If you have a modern thick blade, it can be difficult to camber with point finger pressure alone. (O strokes in center would be better)

When starting with a new blade, I now cant the blade by supporting one edge on a strip of 0.5mm plastic ( about 1/2 inch wide). This removes triangular shapes at the edges. (Repeat on other edge) After this a few strokes at the apex, or meeting point completes a nice camber. This is done on a coarse 800 grit stone. (600 or 700 or 1000 g will all do.) Your 1200 stone is too fine to remove much metal.

Angles are important. I grind at 25 degrees, shape and get wire edge on 800 stone and polish on 6,8,or 10 thousand grit.
The shaping bevel should be kept as narrow as possible, this ensures rapid sharpening.

The 800 work can be done at 30 degrees and the polishing work at 32 degrees. (I use 33deg and 35 degrees.) A2 does not like low angles.

I realize this may sound complicated, but it is not.

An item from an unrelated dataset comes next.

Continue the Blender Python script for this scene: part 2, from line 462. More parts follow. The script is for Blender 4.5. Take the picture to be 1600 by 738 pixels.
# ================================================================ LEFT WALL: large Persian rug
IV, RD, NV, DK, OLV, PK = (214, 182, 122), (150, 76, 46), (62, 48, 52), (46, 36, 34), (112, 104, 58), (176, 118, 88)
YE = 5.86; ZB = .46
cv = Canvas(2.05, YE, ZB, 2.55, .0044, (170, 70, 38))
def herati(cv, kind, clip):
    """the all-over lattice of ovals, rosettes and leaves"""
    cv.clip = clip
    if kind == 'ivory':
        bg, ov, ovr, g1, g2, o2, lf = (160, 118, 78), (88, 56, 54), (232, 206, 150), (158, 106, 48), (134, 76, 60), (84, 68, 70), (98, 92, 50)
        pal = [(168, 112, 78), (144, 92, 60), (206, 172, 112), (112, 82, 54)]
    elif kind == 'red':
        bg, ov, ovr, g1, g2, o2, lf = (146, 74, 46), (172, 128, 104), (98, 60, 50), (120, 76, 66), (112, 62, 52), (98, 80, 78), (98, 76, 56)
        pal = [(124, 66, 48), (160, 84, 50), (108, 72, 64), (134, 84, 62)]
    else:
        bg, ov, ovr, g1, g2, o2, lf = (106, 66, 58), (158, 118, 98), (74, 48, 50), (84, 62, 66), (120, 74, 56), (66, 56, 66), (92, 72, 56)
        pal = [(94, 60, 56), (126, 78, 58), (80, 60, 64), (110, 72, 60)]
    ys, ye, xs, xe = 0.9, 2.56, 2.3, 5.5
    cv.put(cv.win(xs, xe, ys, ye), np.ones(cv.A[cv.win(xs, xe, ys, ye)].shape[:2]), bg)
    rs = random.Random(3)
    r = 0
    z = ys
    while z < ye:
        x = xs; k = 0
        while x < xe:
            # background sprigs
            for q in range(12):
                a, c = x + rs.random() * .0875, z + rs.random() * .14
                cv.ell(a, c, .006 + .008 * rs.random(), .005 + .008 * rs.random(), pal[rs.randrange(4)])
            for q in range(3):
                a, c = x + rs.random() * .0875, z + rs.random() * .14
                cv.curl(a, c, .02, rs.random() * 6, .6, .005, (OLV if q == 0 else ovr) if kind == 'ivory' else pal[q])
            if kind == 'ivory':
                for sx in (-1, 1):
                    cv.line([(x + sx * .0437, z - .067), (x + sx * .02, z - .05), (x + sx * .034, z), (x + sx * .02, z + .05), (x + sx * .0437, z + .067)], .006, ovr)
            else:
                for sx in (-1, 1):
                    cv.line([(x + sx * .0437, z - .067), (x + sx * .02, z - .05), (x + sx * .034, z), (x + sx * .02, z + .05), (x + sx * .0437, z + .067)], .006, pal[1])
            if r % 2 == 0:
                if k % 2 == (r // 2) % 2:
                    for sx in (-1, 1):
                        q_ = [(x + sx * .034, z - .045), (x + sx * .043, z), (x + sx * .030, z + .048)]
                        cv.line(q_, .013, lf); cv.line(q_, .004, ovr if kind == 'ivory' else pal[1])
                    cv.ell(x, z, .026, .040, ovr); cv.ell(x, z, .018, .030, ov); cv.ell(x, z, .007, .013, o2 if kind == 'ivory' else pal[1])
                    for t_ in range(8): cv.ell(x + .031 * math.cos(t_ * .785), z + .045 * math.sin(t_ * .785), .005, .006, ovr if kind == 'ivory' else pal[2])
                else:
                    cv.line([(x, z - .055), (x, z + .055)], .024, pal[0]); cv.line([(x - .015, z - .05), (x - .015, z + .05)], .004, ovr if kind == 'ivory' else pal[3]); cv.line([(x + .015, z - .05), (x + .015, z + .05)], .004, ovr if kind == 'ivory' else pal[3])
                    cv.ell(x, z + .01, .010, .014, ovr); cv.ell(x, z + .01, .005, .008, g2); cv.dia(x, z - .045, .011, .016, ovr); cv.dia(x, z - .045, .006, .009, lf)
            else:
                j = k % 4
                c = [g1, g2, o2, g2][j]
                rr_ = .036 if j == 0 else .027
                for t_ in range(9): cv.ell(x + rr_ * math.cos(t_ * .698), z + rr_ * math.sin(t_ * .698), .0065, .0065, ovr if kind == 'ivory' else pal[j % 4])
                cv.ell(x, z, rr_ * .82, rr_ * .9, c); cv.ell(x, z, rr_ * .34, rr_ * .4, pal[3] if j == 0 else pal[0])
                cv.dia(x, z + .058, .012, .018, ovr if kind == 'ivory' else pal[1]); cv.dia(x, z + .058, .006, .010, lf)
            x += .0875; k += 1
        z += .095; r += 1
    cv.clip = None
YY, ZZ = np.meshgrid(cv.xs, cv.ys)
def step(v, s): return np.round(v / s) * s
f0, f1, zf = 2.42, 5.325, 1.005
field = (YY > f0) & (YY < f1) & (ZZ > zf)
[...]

Approx 4 mins to resharpen a plane blade.

The process may be seen best on my Plane Sharpening DVD which is available from me, or Lie-Nielsen who also have streaming.
 
I'm reminded of why I love diamond plates so much 8)

No dishing, no maintenance and fastest cutting by a country mile. And in normal carbon steels at least you don't have to worry about how wide your secondary has become, you can maintain a single flat or convex bevel forever and never visit a grinder again, barring accident. But then I think that's also the case with oilstones, despite being supposedly too slow to make this practical.